Im Bethanien ging es derweil so weiter: Die Mittel für Kunst wurden immer knapper und es war nicht einmal mehr Geld zum Renovieren der denkmalgeschützten aber baufälligen Fassade vorhanden. In dieser Not trat ein privater Investor auf den Plan (sic). Der Leiter des Künstlerhauses schöpfte wieder Hoffnung. Dann sorgten aber mehr und mehr die von der CDU favorisierten “Kunstwerke” (inzwischen in “Institute for Contemporary Art” umbenannt) mit den Auguststraßen-Galerien drumherum für multimediale Furore. In Kreuzberg konterte man mit einer Kooperationsvereinbarung zwischen der NGBK (deren Oberbuchhalter bereits zu den Kunstwerken übergelaufen war), dem Werkbund-Archiv, dem Künstlerhaus und den Kunsträumen des Bezirksamts – beide in Bethanien. Weil im ehemaligen Armenkrankenhaus immer mehr Etagen leerstanden, planten sie, noch mehr Kunsteinrichtungen dort einzuquartieren.
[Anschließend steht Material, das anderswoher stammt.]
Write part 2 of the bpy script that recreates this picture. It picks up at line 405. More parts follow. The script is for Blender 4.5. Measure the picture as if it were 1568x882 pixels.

Aber dann quartierte die PDS-Bezirksbürgermeisterin erst einmal eine Gruppe obdachlos gewordener Hausbesetzer aus der Yorkstraße (Kreuzberg 61) in einem Bethanien-Seitenflügel ein – vorübergehend. Als die “Zwischenlösungsfrist” ablief wollten die “Neu-Yorker” jedoch nicht mehr da raus. Die Künstlerprojekte waren entsetzt. Sie verschickten per Internet Protestbriefe, Erklärungen, Statements usw. Die “Neu-Yorker” reagierten darauf mit nächtlichen Parties und Diskussionen, zu denen sie alle möglichen Gruppen und Initiativen einluden: Neue Nutzungskonzepte, zugeschnitten insbesondere auf sozial Schwache, sollten für das Bethanienkrankenhaus dabei rauskommen. Die Künstlerprojekte weigerten sich, da mit zu diskutieren. Das ganze sah wie eine Wiederholung der Auseinandersetzungen aus, die bei der erstmaligen Besetzung des Bethanien stattgefunden hatten – nur dass diese jetzt quasi am Ende stattfanden. Und dass es inzwischen in Berlin zigmillionen Quadratmeter Wohn- und Gewerberaum gibt, der leer steht. Ein Teil der “Neu-Yorker” zog dann auch bald woanders hin. Die Dableiber nannten sich “Initiative Zukunft Bethanien” und hängten ein Transparent an die Fenster: “Das Bethanien ist besetzt”. PDS, Grüne und WASG solidarisierten sich, der taz-Gründer Christian Ströbele gab ihnen juristischen Rat, die Mitbestimmung im Haus betreffend und die Bezirksbürgermeisterin bemühte sich, die “Yorkies” zum Unterschreiben von Mietverträgen zu überreden.

Die beiden Kunstprojekte im Haus befürchten dagegen, dass das alles ihre Kunstsponsoren bzw. potentiellen Investoren verschrecken und überhaupt den weltweit guten Ruf des Künstlerhauses Bethanien ruinieren könnte. Wir haben es hier also wieder mal mit der teuflischen Dialektik von “scheuem Reh” und “Heuschrecken” zu tun. Man könnte es vielleicht auch so sagen: Das neonomadische Künstlertum (im rechten Bethanienflügel) unterscheidet sich vom notnomadischen Proletariat, dem sich die Yorckbesetzer im linken Bethanienflügel zuzählen, dadurch, dass Erstere trotz mehrfacher Immobilität (Atelier, Wohnung) immer in Bewegung bleiben müssen, was ihnen nur durch Berufskunst gelingt, während Letztere ständig hinter sozialen Bewegungen her sind, die sie notfalls simulieren, um sich und sie zu immobilisieren. Der Hausmeister (da sie in Schicht arbeiten gibt es mehrere) meint zu diesem ganzen Schlamassel bloß – diplomatisch: “Geht mich nischt an. Ick hab ganz andere Verträge als die.”